Major benchmarks declined on Thursday as investors reacted to a number of disappointing quarterly earnings reports. The Dow Jones Industrial Average (DJINDICES:^DJI) and the S&P 500 (SNPINDEX:^GSPC) both lost around half a percent.

Today's stock market

Index Percentage Change Point Change
Dow (0.47%) (128.99)
S&P 500 (0.53%) (15.89)

Data source: Yahoo! Finance.

As for individual stocks, Ford (NYSE:F) and PayPal (NASDAQ:PYPL) both fared even worse than the broader market after posting second-quarter results.

Man in suit watching red arrow line crash through a concrete floor.

Image source: Getty Images.

Ford's earnings decelerate

Shares of Ford fell 7.5% after the American automaker announced mixed second-quarter results and underwhelming guidance.

Ford's revenue was flat on a year-over-year basis at roughly $38.9 billion, including a 0.4% decline in sales from its core automotive business to $35.76 billion. Most analysts were expecting lower core automotive segment revenue of $35.17 billion.

That translated into a steep 86% decline in GAAP net income to $148 million, or $0.04 per share, albeit primarily due to costs related to restructuring activities in Europe and South America. Adjusted for those unusual items, Ford generated (non-GAAP) earnings of $0.28 per share, up $0.01 from last year's second quarter but well below the $0.31 Wall Street was modeling.

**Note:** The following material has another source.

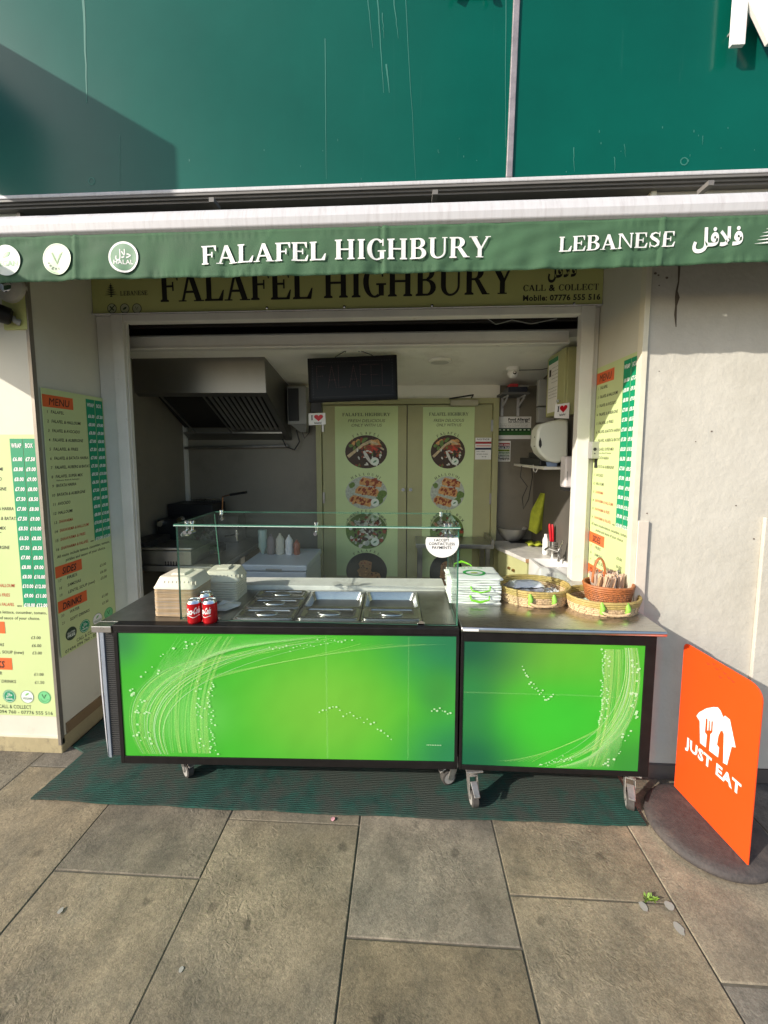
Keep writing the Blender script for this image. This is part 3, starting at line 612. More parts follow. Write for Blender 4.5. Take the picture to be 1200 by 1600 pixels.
# ------------------------------------------------------------------ menu boards
ITEMS = ['FALAFEL', 'FALAFEL & HALLOUMI', 'FALAFEL & AVOCADO', 'FALAFEL & AUBERGINE', 'FALAFEL & FRIES', 'FALAFEL & BATATA HARRA', 'FALAFEL, AUBERG & BATATA', 'FALAFEL SUPER MIX', 'BATATA HARRA', 'BATATA & AUBERGINE', 'AVOCADO', 'HALLOUMI', 'SHAWARMA', 'SHAWARMA & HALLOUMI', 'SHAWARMA & FRIES', 'SHAWARMA & FALAFEL']
WR = '6.00 8.00 8.00 7.00 7.50 7.00 7.50 8.50 6.50 7.50 7.00 8.00 8.00 10.00 9.00 10.00'.split()
BO = '7.50 9.00 9.00 8.00 8.50 8.00 9.00 10.00 8.00 8.50 8.00 9.00 10.00 12.00 11.00 12.00'.split()
def menu(o, ux, W, Hh, label, first=False):
    """o: top left corner of the board, ux: direction of reading, board hangs down."""
    o, ux = Vector(o), Vector(ux); n = ux.cross(Z_)          # towards the reader
    t = thing('menu_board', o - Z_ * Hh, label, 'menu board', 'pale green menu boards on the pillars')
    b = MB(); b.hexa([o - Z_ * Hh, o - Z_ * Hh + ux * W, o - Z_ * Hh + ux * W + n * .004, o - Z_ * Hh + n * .004], [o, o + ux * W, o + ux * W + n * .004, o + n * .004], board_g); b.build('board', t)
    at = lambda u, v, e=.0045: o + ux * (u * W) - Z_ * (v * Hh) + n * e
    quad = lambda mb, u0, v0, u1, v1, m, e: mb.poly([at(u0, v1, e), at(u1, v1, e), at(u1, v0, e), at(u0, v0, e)], m)
    for u0, u1 in ((.68, .835), (.841, .985)): b = MB(); quad(b, u0, .014, u1, .596, col_g, .005); b.build('price_column', t)
    for v0, u1, v1 in ((.022, .46, .066), (.652, .42, .695), (.785, .47, .829)): b = MB(); quad(b, 0, v0, u1, v1, orange, .005); b.build('heading_band', t)
    k = MB(); r_ = MB(); w_ = MB(); c = .0112 * Hh
    text(k, 'MENU', at(.24, .058, .006), ux, Z_, c * 2.4, print_k, 'c', width=W * .30, shear=.12)
    text(k, 'SIDES', at(.21, .687, .006), ux, Z_, c * 2.2, print_k, 'c', width=W * .22, bold=.02, shear=.12)
    text(k, 'DRINKS', at(.22, .821, .006), ux, Z_, c * 2.2, print_k, 'c', width=W * .30, bold=.02, shear=.12)
    for i, s in enumerate(ITEMS):
        v = .083 + i * .0338 + .0045; L = min(.60, .0235 * len(s) + .03) * W
        text(k, str(i + 1), at(.06, v), ux, Z_, c * .9, print_k, 'c', bold=.01, shear=.12)
        text(r_ if i >= 12 else k, s, at(.11, v), ux, Z_, c, print_r if i >= 12 else print_k, 'l', width=L, bold=.015, shear=.15)
        for x, pr in ((.757, WR[i]), (.912, BO[i])): text(w_, '£' + pr, at(x, v + .001, .006), ux, Z_, c * 1.1, print_w, 'c', width=W * (.115 if len(pr) < 5 else .135), bold=.04, shear=.12)
    text(w_, 'WRAP', at(.757, .044, .006), ux, Z_, c * 1.3, print_w, 'c', width=W * .125, bold=.03); text(w_, 'BOX', at(.912, .044, .006), ux, Z_, c * 1.3, print_w, 'c', width=W * .09, bold=.03)
    text(k, 'Halloumi, Batata & Aubergine', at(.12, .336), ux, Z_, c * .5, print_k, 'l', width=W * .36, bold=.01)
    text(k, 'NEW', at(.60, .597), ux, Z_, c * .5, print_k, 'l', width=W * .06, bold=.02)
    text(k, 'All mains include lettuce, cucumber, tomato,', at(.5, .622), ux, Z_, c * .95, print_k, 'c', width=W * .92, bold=.01, shear=.15)
    text(k, 'pickles and sauce of your choice.', at(.52, .643), ux, Z_, c * .95, print_k, 'c', width=W * .70, bold=.01, shear=.15)
    for num, s, v, pr in [('17', 'FRIES', .713, '3.00'), ('18', 'SAMOSAS', .742, '6.00'), ('19', 'LENTIL SOUP (new)', .769, '3.00'), ('20', 'WATER', .848, '1.00'), ('21', 'SOFT DRINKS', .878, '1.50')]:
        text(k, num, at(.06, v), ux, Z_, c * .9, print_k, 'c', shear=.12)
        text(k, s, at(.17, v), ux, Z_, c, print_k, 'l', width=W * min(.46, .028 * len(s) + .02), bold=.012, shear=.12)
        text(k, '£' + pr, at(.74, v), ux, Z_, c * .95, print_k, 'l', width=W * .12, bold=.01, shear=.12)
    text(k, 'CALL & COLLECT', at(.46, .974), ux, Z_, c * 1.2, print_dk, 'c', width=W * .42, bold=.012)
    text(k, '07494 094 760 - 07776 555 516', at(.5, .9935), ux, Z_, c * 1.1, print_dk, 'c', width=W * .88, bold=.012)
    k.build('lettering', t, kind='stuff'); r_.build('red_lettering', t, kind='stuff'); w_.build('price_lettering', t, kind='stuff')
    for i, u in enumerate((.17, .40, .63, .85)):
        q = at(u, .928, .005); b = MB(); r = .038
        if i == 0:
            b.disc(q, ux, Z_, r, print_dk); text(b, 'GLUTEN', q + Z_ * .002, ux, Z_, .011, lw, 'c', bold=.02, width=.05, off=.0008); text(b, 'FREE', q - Z_ * .018, ux, Z_, .016, lw, 'c', bold=.03, width=.052, off=.0008)
        elif i == 1:
            pts = [q + ux * (r * (1 + .05 * (-1) ** j)) * math.cos(6.283 * j / 36) + Z_ * (r * (1 + .05 * (-1) ** j)) * math.sin(6.283 * j / 36) for j in range(36)]; b.poly(pts, col_g); b.ring(q + n * .0005, ux, Z_, r * .88, r * .82, lw)
            text(b, HALAL, q + Z_ * .001, ux, Z_, .020, print_w, 'c', width=.036, bold=.02, off=.0008); text(b, 'HALAL', q - Z_ * .020, ux, Z_, .010, print_w, 'c', width=.040, bold=.03, off=.0008)
        elif i == 2:
            b.disc(q, ux, Z_, r, print_w); b.ring(q + n * .0005, ux, Z_, r * 1.0, r * .93, halal_g); text(b, 'VEGAN', q - Z_ * .016, ux, Z_, .013, halal_g, 'c', bold=.02, width=.054, off=.0008); leafp(b, q + Z_ * .015, ux, Z_, .015, leaf_g, .0008)
        else:
            b.disc(q, ux, Z_, r, mat('badge mid green', (.16, .52, .22), .5)); b.ring(q + n * .0005, ux, Z_, r * .93, r * .89, print_dk); vee(b, q + Z_ * .004, ux, Z_, r * .75, print_dk, .0008)
            for j in range(9):
                a = R(205 + j * 16); text(b, 'Vegetarian'[j], q + ux * r * .68 * math.cos(a) + Z_ * r * .68 * math.sin(a), ux * -math.sin(a) + Z_ * math.cos(a), ux * -math.cos(a) - Z_ * math.sin(a), .007, print_dk, 'c', off=.0008)
        b.build('badge', t)
    return t
zt = P(30, 679, YW).z; zb = P(60, 1118, YW).z; HB = zt - zb
xe = P(57, 700, YW).x
menu((xe + .006 - .46, YW - .0005, zt), X_, .46, HB, 'menu board on the sunlit front face of the left pillar, cut by the picture edge')
zl = PX(64, 606, XL).z; HL_ = zl - PX(85, 1032, XL).z
menu((XL + .0105, YW + .022, zl), Y_, .425, HL_, 'shaded menu board on the inner side of the left pillar')
zr = P(1003, 547, YW + .02).z
menu((XR - .0005, YR - .006, zr), -Y_, .425, HL_, 'menu board on the right side of the opening, half in sun')

# black bullet camera, lamp and its mounting board on the left pillar
q = P(22, 490, YW)
vt = MB(); vt.box(P(8, 490, YW).x, P(44, 490, YW).x, YW - .012, YW - .0005, P(20, 516, YW).z, P(20, 460, YW).z, olive); vt.build('camera_backboard', None, 'small olive board behind the black camera on the left pillar', 'board')
cm = thing('bullet_camera', q - Y_ * .02, 'black bullet security camera on the left pillar under the awning', 'security camera')
a = q + Vector((.02, -.03, -.03)); d = Vector((-.55, -.62, .18)).normalized()
b = MB(); b.tube([a, a + d * .01, a + d * .13, a + d * .15], [.030, .042, .050, .046], black, 20); b.build('housing', cm, smooth=40)
b = MB(); f_ = a + d * .1505; u = d.cross(Z_).normalized(); v = u.cross(d); b.ring(f_, u, v, .040, .028, flat('infrared ring', (.16, .15, .15), .4)); b.disc(f_ + d * .0005, u, v, .014, chrome, 16); b.build('lens', cm)
b = MB(); b.tube([q + Vector((.04, -.013, -.05)), q + Vector((.03, -.03, -.045)), a], [.018, .012, .014], grey_p, 12); b.build('bracket', cm, smooth=40)
q = P(22, 452, YW); b = MB(); b.tube([q - Y_ * .001, q - Y_ * .03, q - Y_ * .045], [.075, .072, .050], mat('aged white plastic', (.5, .48, .42), .5), 24); bl = b.build('round_wall_lamp', None, 'round off white wall lamp half hidden by the awning edge', 'wall lamp', smooth=40)
b = MB(); b.tube([q - Y_ * .0455, q - Y_ * .05], [.032, .026], chrome, 16); b.build('lens', bl, smooth=40)
b = MB(); b.tube([P(41, 440, YW - .002), P(42, 520, YW - .002)], .004, grey_p, 6); b.build('cable', None, 'thin cable down the left pillar beside the black camera', 'cable')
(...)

Looking to full-year 2019, however, Ford now expects adjusted earnings to range from $1.20 to $1.35 per share, down from $1.30 per share in 2018 and missing consensus estimates for $1.39.

Still, CEO Jim Hackett remained optimistic, stating he was "pleased" with Ford's progress "toward creating a more dynamic and profitable business."

"In this time of profound change in our industry," Hackett added, "Ford has amazing opportunities to delight customers, innovate and collaborate in new ways, and create value."

PayPal's mixed outlook disappoints

Shares of PayPal dropped 5.1% after the online payment solutions leader announced its own disappointing second-quarter results and reduced its full-year revenue outlook.

PayPal's quarterly revenue climbed 12% year over year to $4.31 billion, even after a 7-percentage-point impact from last year's sale of its credit portfolio to Synchrony Financial. On the bottom line, that translated into adjusted earnings of $0.72 per share (excluding a $0.14-per-share benefit related the value of its strategic investments). Analysts, on average, were expecting adjusted earnings of $0.74 per share on revenue closer to $4.33 billion. 

PayPal also raised its full-year profit guidance to call for adjusted earnings of $3.12 to $3.17 per share, up from $2.94 to $3.01 previously, thanks in part to unrealized equity investment gains in the first half. At the same time, the company lowered its 2019 revenue outlook to call for growth of 14% to 15% year over year, or to a range of $17.6 billion to $17.8 billion, down from its previous forecast of $17.85 billion to $18 billion.

To blame, management says, are a combination of delays in partner product integrations and planned price increases, as well as the impact of the strong U.S. dollar on cross-border trade.